## Task brief
Output all lines exactly.

Records with scene code
--- Begin ---

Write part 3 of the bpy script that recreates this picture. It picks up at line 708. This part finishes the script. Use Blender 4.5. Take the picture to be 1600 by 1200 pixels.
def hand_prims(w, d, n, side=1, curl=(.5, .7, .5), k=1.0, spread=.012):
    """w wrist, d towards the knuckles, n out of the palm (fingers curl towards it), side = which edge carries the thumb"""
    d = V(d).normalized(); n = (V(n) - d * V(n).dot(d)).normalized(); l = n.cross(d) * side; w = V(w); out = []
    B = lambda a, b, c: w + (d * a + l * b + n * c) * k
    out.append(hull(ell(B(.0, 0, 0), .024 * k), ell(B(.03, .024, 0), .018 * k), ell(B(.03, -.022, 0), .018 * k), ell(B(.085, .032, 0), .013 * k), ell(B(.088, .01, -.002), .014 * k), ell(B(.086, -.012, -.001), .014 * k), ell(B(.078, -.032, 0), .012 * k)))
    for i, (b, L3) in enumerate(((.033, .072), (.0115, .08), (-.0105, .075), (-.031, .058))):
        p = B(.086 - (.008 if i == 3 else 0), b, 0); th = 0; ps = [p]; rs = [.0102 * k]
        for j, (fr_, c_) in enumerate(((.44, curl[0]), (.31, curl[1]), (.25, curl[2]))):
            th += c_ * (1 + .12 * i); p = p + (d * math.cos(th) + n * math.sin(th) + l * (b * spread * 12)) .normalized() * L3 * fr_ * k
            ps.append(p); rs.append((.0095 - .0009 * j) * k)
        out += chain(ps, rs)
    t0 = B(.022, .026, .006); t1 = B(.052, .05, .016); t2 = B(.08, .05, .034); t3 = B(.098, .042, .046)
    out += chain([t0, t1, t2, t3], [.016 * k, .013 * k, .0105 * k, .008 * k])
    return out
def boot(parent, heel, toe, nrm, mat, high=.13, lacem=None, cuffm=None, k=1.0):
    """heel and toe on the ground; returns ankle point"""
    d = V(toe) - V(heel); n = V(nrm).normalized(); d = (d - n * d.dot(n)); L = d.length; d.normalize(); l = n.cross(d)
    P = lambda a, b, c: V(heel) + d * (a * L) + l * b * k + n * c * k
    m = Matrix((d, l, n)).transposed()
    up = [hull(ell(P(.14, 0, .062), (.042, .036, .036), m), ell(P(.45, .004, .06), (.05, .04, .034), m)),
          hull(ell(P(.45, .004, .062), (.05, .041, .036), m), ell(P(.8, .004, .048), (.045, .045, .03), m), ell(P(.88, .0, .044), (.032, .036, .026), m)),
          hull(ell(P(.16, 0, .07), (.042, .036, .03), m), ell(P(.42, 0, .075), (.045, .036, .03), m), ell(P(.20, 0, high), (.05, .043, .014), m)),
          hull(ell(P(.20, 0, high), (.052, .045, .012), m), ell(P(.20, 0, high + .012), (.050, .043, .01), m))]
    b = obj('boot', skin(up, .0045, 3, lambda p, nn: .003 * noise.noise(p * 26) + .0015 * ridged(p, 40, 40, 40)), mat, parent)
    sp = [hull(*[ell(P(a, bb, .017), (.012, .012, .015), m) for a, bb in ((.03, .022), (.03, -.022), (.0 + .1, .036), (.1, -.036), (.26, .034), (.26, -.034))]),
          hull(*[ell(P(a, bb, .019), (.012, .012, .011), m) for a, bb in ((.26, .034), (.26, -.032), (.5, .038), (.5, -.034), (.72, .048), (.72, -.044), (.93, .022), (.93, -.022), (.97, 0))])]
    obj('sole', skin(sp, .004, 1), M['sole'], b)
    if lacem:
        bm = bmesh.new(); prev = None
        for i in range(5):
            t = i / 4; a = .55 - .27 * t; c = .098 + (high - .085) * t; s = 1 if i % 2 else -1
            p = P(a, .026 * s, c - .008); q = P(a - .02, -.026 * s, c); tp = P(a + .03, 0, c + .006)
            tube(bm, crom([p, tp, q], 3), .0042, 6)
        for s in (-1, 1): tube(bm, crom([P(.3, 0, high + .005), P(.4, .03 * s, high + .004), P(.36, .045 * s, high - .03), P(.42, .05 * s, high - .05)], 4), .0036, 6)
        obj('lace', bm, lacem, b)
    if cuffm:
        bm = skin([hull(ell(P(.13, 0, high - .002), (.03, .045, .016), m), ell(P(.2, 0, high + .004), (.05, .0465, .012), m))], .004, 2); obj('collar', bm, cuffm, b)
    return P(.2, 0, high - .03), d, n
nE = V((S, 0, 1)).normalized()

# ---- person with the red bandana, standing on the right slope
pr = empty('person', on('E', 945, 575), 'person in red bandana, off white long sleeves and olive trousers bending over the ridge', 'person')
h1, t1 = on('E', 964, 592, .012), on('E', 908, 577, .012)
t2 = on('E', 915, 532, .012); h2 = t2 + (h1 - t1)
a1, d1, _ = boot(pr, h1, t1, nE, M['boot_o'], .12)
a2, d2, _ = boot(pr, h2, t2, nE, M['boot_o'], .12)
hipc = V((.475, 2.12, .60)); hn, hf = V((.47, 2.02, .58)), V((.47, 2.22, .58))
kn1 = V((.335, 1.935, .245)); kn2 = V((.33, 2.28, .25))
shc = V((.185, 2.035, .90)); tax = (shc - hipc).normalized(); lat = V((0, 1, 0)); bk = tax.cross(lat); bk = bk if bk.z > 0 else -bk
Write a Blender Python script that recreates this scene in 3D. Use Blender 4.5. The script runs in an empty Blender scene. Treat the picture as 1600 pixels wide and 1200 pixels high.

--- End ---

## Task solution
Write part 3 of the bpy script that recreates this picture. It picks up at line 708. This part finishes the script. Use Blender 4.5. Take the picture to be 1600 by 1200 pixels.
def hand_prims(w, d, n, side=1, curl=(.5, .7, .5), k=1.0, spread=.012):
    """w wrist, d towards the knuckles, n out of the palm (fingers curl towards it), side = which edge carries the thumb"""
    d = V(d).normalized(); n = (V(n) - d * V(n).dot(d)).normalized(); l = n.cross(d) * side; w = V(w); out = []
    B = lambda a, b, c: w + (d * a + l * b + n * c) * k
    out.append(hull(ell(B(.0, 0, 0), .024 * k), ell(B(.03, .024, 0), .018 * k), ell(B(.03, -.022, 0), .018 * k), ell(B(.085, .032, 0), .013 * k), ell(B(.088, .01, -.002), .014 * k), ell(B(.086, -.012, -.001), .014 * k), ell(B(.078, -.032, 0), .012 * k)))
    for i, (b, L3) in enumerate(((.033, .072), (.0115, .08), (-.0105, .075), (-.031, .058))):
        p = B(.086 - (.008 if i == 3 else 0), b, 0); th = 0; ps = [p]; rs = [.0102 * k]
        for j, (fr_, c_) in enumerate(((.44, curl[0]), (.31, curl[1]), (.25, curl[2]))):
            th += c_ * (1 + .12 * i); p = p + (d * math.cos(th) + n * math.sin(th) + l * (b * spread * 12)) .normalized() * L3 * fr_ * k
            ps.append(p); rs.append((.0095 - .0009 * j) * k)
        out += chain(ps, rs)
    t0 = B(.022, .026, .006); t1 = B(.052, .05, .016); t2 = B(.08, .05, .034); t3 = B(.098, .042, .046)
    out += chain([t0, t1, t2, t3], [.016 * k, .013 * k, .0105 * k, .008 * k])
    return out
def boot(parent, heel, toe, nrm, mat, high=.13, lacem=None, cuffm=None, k=1.0):
    """heel and toe on the ground; returns ankle point"""
    d = V(toe) - V(heel); n = V(nrm).normalized(); d = (d - n * d.dot(n)); L = d.length; d.normalize(); l = n.cross(d)
    P = lambda a, b, c: V(heel) + d * (a * L) + l * b * k + n * c * k
    m = Matrix((d, l, n)).transposed()
    up = [hull(ell(P(.14, 0, .062), (.042, .036, .036), m), ell(P(.45, .004, .06), (.05, .04, .034), m)),
          hull(ell(P(.45, .004, .062), (.05, .041, .036), m), ell(P(.8, .004, .048), (.045, .045, .03), m), ell(P(.88, .0, .044), (.032, .036, .026), m)),
          hull(ell(P(.16, 0, .07), (.042, .036, .03), m), ell(P(.42, 0, .075), (.045, .036, .03), m), ell(P(.20, 0, high), (.05, .043, .014), m)),
          hull(ell(P(.20, 0, high), (.052, .045, .012), m), ell(P(.20, 0, high + .012), (.050, .043, .01), m))]
    b = obj('boot', skin(up, .0045, 3, lambda p, nn: .003 * noise.noise(p * 26) + .0015 * ridged(p, 40, 40, 40)), mat, parent)
    sp = [hull(*[ell(P(a, bb, .017), (.012, .012, .015), m) for a, bb in ((.03, .022), (.03, -.022), (.0 + .1, .036), (.1, -.036), (.26, .034), (.26, -.034))]),
          hull(*[ell(P(a, bb, .019), (.012, .012, .011), m) for a, bb in ((.26, .034), (.26, -.032), (.5, .038), (.5, -.034), (.72, .048), (.72, -.044), (.93, .022), (.93, -.022), (.97, 0))])]
    obj('sole', skin(sp, .004, 1), M['sole'], b)
    if lacem:
        bm = bmesh.new(); prev = None
        for i in range(5):
            t = i / 4; a = .55 - .27 * t; c = .098 + (high - .085) * t; s = 1 if i % 2 else -1
            p = P(a, .026 * s, c - .008); q = P(a - .02, -.026 * s, c); tp = P(a + .03, 0, c + .006)
            tube(bm, crom([p, tp, q], 3), .0042, 6)
        for s in (-1, 1): tube(bm, crom([P(.3, 0, high + .005), P(.4, .03 * s, high + .004), P(.36, .045 * s, high - .03), P(.42, .05 * s, high - .05)], 4), .0036, 6)
        obj('lace', bm, lacem, b)
    if cuffm:
        bm = skin([hull(ell(P(.13, 0, high - .002), (.03, .045, .016), m), ell(P(.2, 0, high + .004), (.05, .0465, .012), m))], .004, 2); obj('collar', bm, cuffm, b)
    return P(.2, 0, high - .03), d, n
nE = V((S, 0, 1)).normalized()

# ---- person with the red bandana, standing on the right slope
pr = empty('person', on('E', 945, 575), 'person in red bandana, off white long sleeves and olive trousers bending over the ridge', 'person')
h1, t1 = on('E', 964, 592, .012), on('E', 908, 577, .012)
t2 = on('E', 915, 532, .012); h2 = t2 + (h1 - t1)
a1, d1, _ = boot(pr, h1, t1, nE, M['boot_o'], .12)
a2, d2, _ = boot(pr, h2, t2, nE, M['boot_o'], .12)
hipc = V((.475, 2.12, .60)); hn, hf = V((.47, 2.02, .58)), V((.47, 2.22, .58))
kn1 = V((.335, 1.935, .245)); kn2 = V((.33, 2.28, .25))
shc = V((.185, 2.035, .90)); tax = (shc - hipc).normalized(); lat = V((0, 1, 0)); bk = tax.cross(lat); bk = bk if bk.z > 0 else -bk
Write a Blender Python script that recreates this scene in 3D. Use Blender 4.5. The script runs in an empty Blender scene. Treat the picture as 1600 pixels wide and 1200 pixels high.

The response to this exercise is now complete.